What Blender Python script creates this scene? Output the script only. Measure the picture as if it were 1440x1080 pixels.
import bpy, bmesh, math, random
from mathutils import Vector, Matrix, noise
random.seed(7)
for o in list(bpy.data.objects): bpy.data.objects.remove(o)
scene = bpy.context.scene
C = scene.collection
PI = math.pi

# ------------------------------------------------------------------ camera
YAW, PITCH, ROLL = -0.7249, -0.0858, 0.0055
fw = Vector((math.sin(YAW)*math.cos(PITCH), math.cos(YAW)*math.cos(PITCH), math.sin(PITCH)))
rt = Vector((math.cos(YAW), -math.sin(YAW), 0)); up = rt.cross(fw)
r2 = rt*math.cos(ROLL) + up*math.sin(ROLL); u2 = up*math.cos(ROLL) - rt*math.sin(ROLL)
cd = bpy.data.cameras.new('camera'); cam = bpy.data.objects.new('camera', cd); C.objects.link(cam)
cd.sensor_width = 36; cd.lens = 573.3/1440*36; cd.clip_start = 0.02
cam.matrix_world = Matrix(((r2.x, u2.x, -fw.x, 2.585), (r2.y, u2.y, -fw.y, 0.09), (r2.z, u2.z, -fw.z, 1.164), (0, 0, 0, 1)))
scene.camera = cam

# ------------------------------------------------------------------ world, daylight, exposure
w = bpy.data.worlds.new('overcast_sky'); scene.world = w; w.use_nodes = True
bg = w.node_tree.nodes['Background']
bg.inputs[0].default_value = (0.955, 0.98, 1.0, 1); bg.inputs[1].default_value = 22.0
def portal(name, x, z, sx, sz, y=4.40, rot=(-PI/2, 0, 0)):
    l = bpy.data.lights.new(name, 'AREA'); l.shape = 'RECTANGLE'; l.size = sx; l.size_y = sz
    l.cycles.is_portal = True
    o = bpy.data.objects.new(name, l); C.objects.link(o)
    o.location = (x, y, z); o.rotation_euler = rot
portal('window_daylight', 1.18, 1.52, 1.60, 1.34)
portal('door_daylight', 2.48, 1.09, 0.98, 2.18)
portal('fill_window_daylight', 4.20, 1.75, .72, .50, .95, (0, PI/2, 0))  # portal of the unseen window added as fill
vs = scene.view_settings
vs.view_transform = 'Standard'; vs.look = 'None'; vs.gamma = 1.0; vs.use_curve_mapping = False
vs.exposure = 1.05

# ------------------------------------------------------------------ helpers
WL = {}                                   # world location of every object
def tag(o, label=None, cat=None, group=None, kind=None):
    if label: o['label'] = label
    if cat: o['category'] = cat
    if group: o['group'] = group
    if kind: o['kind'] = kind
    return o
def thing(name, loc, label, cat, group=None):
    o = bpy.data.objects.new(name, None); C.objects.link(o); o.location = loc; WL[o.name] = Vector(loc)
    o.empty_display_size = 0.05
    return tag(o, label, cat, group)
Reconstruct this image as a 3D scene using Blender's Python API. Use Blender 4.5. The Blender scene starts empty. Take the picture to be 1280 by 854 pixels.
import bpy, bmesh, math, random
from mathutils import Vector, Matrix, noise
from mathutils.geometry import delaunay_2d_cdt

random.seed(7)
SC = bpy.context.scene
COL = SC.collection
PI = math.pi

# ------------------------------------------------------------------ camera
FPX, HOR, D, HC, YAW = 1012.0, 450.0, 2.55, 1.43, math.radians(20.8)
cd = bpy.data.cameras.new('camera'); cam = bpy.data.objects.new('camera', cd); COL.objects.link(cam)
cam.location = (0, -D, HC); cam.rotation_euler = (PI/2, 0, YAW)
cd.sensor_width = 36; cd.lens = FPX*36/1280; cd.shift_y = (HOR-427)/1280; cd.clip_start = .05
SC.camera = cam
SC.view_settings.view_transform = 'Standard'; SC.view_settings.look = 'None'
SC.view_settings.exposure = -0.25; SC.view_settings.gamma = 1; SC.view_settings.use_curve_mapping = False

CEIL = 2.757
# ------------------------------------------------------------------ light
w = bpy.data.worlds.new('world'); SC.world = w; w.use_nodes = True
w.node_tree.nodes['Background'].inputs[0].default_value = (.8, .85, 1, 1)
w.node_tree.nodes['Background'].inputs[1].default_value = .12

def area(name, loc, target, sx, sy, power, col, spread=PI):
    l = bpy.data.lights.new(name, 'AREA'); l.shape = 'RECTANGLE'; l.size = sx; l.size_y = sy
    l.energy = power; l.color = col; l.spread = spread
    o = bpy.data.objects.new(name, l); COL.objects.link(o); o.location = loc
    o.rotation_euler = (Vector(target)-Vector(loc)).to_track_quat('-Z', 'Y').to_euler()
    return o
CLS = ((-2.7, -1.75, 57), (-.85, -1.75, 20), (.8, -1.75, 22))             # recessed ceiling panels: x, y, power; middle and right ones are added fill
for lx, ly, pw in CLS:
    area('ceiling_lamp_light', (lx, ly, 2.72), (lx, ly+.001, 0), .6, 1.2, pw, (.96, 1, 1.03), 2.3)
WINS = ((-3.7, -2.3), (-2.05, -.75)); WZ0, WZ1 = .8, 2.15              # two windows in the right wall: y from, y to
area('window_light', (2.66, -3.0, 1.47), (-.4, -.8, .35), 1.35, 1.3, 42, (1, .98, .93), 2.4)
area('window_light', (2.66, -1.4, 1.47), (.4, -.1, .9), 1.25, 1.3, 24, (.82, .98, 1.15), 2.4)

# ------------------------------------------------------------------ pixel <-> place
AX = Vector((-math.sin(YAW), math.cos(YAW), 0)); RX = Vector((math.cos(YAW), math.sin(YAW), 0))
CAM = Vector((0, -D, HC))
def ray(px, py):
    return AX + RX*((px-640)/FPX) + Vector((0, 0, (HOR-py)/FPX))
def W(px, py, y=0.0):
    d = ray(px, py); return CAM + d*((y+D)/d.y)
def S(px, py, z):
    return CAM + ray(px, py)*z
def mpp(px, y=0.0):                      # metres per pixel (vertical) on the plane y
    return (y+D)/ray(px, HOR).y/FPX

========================

## STATED PROBLEM
Copy out the whole listing exactly as written.

## WRITTEN RESPONSE
What Blender Python script creates this scene? Output the script only. Measure the picture as if it were 1440x1080 pixels.
import bpy, bmesh, math, random
from mathutils import Vector, Matrix, noise
random.seed(7)
for o in list(bpy.data.objects): bpy.data.objects.remove(o)
scene = bpy.context.scene
C = scene.collection
PI = math.pi

# ------------------------------------------------------------------ camera
YAW, PITCH, ROLL = -0.7249, -0.0858, 0.0055
fw = Vector((math.sin(YAW)*math.cos(PITCH), math.cos(YAW)*math.cos(PITCH), math.sin(PITCH)))
rt = Vector((math.cos(YAW), -math.sin(YAW), 0)); up = rt.cross(fw)
r2 = rt*math.cos(ROLL) + up*math.sin(ROLL); u2 = up*math.cos(ROLL) - rt*math.sin(ROLL)
cd = bpy.data.cameras.new('camera'); cam = bpy.data.objects.new('camera', cd); C.objects.link(cam)
cd.sensor_width = 36; cd.lens = 573.3/1440*36; cd.clip_start = 0.02
cam.matrix_world = Matrix(((r2.x, u2.x, -fw.x, 2.585), (r2.y, u2.y, -fw.y, 0.09), (r2.z, u2.z, -fw.z, 1.164), (0, 0, 0, 1)))
scene.camera = cam

# ------------------------------------------------------------------ world, daylight, exposure
w = bpy.data.worlds.new('overcast_sky'); scene.world = w; w.use_nodes = True
bg = w.node_tree.nodes['Background']
bg.inputs[0].default_value = (0.955, 0.98, 1.0, 1); bg.inputs[1].default_value = 22.0
def portal(name, x, z, sx, sz, y=4.40, rot=(-PI/2, 0, 0)):
    l = bpy.data.lights.new(name, 'AREA'); l.shape = 'RECTANGLE'; l.size = sx; l.size_y = sz
    l.cycles.is_portal = True
    o = bpy.data.objects.new(name, l); C.objects.link(o)
    o.location = (x, y, z); o.rotation_euler = rot
portal('window_daylight', 1.18, 1.52, 1.60, 1.34)
portal('door_daylight', 2.48, 1.09, 0.98, 2.18)
portal('fill_window_daylight', 4.20, 1.75, .72, .50, .95, (0, PI/2, 0))  # portal of the unseen window added as fill
vs = scene.view_settings
vs.view_transform = 'Standard'; vs.look = 'None'; vs.gamma = 1.0; vs.use_curve_mapping = False
vs.exposure = 1.05

# ------------------------------------------------------------------ helpers
WL = {}                                   # world location of every object
def tag(o, label=None, cat=None, group=None, kind=None):
    if label: o['label'] = label
    if cat: o['category'] = cat
    if group: o['group'] = group
    if kind: o['kind'] = kind
    return o
def thing(name, loc, label, cat, group=None):
    o = bpy.data.objects.new(name, None); C.objects.link(o); o.location = loc; WL[o.name] = Vector(loc)
    o.empty_display_size = 0.05
    return tag(o, label, cat, group)
Reconstruct this image as a 3D scene using Blender's Python API. Use Blender 4.5. The Blender scene starts empty. Take the picture to be 1280 by 854 pixels.
import bpy, bmesh, math, random
from mathutils import Vector, Matrix, noise
from mathutils.geometry import delaunay_2d_cdt

random.seed(7)
SC = bpy.context.scene
COL = SC.collection
PI = math.pi

# ------------------------------------------------------------------ camera
FPX, HOR, D, HC, YAW = 1012.0, 450.0, 2.55, 1.43, math.radians(20.8)
cd = bpy.data.cameras.new('camera'); cam = bpy.data.objects.new('camera', cd); COL.objects.link(cam)
cam.location = (0, -D, HC); cam.rotation_euler = (PI/2, 0, YAW)
cd.sensor_width = 36; cd.lens = FPX*36/1280; cd.shift_y = (HOR-427)/1280; cd.clip_start = .05
SC.camera = cam
SC.view_settings.view_transform = 'Standard'; SC.view_settings.look = 'None'
SC.view_settings.exposure = -0.25; SC.view_settings.gamma = 1; SC.view_settings.use_curve_mapping = False

CEIL = 2.757
# ------------------------------------------------------------------ light
w = bpy.data.worlds.new('world'); SC.world = w; w.use_nodes = True
w.node_tree.nodes['Background'].inputs[0].default_value = (.8, .85, 1, 1)
w.node_tree.nodes['Background'].inputs[1].default_value = .12

def area(name, loc, target, sx, sy, power, col, spread=PI):
    l = bpy.data.lights.new(name, 'AREA'); l.shape = 'RECTANGLE'; l.size = sx; l.size_y = sy
    l.energy = power; l.color = col; l.spread = spread
    o = bpy.data.objects.new(name, l); COL.objects.link(o); o.location = loc
    o.rotation_euler = (Vector(target)-Vector(loc)).to_track_quat('-Z', 'Y').to_euler()
    return o
CLS = ((-2.7, -1.75, 57), (-.85, -1.75, 20), (.8, -1.75, 22))             # recessed ceiling panels: x, y, power; middle and right ones are added fill
for lx, ly, pw in CLS:
    area('ceiling_lamp_light', (lx, ly, 2.72), (lx, ly+.001, 0), .6, 1.2, pw, (.96, 1, 1.03), 2.3)
WINS = ((-3.7, -2.3), (-2.05, -.75)); WZ0, WZ1 = .8, 2.15              # two windows in the right wall: y from, y to
area('window_light', (2.66, -3.0, 1.47), (-.4, -.8, .35), 1.35, 1.3, 42, (1, .98, .93), 2.4)
area('window_light', (2.66, -1.4, 1.47), (.4, -.1, .9), 1.25, 1.3, 24, (.82, .98, 1.15), 2.4)

# ------------------------------------------------------------------ pixel <-> place
AX = Vector((-math.sin(YAW), math.cos(YAW), 0)); RX = Vector((math.cos(YAW), math.sin(YAW), 0))
CAM = Vector((0, -D, HC))
def ray(px, py):
    return AX + RX*((px-640)/FPX) + Vector((0, 0, (HOR-py)/FPX))
def W(px, py, y=0.0):
    d = ray(px, py); return CAM + d*((y+D)/d.y)
def S(px, py, z):
    return CAM + ray(px, py)*z
def mpp(px, y=0.0):                      # metres per pixel (vertical) on the plane y
    return (y+D)/ray(px, HOR).y/FPX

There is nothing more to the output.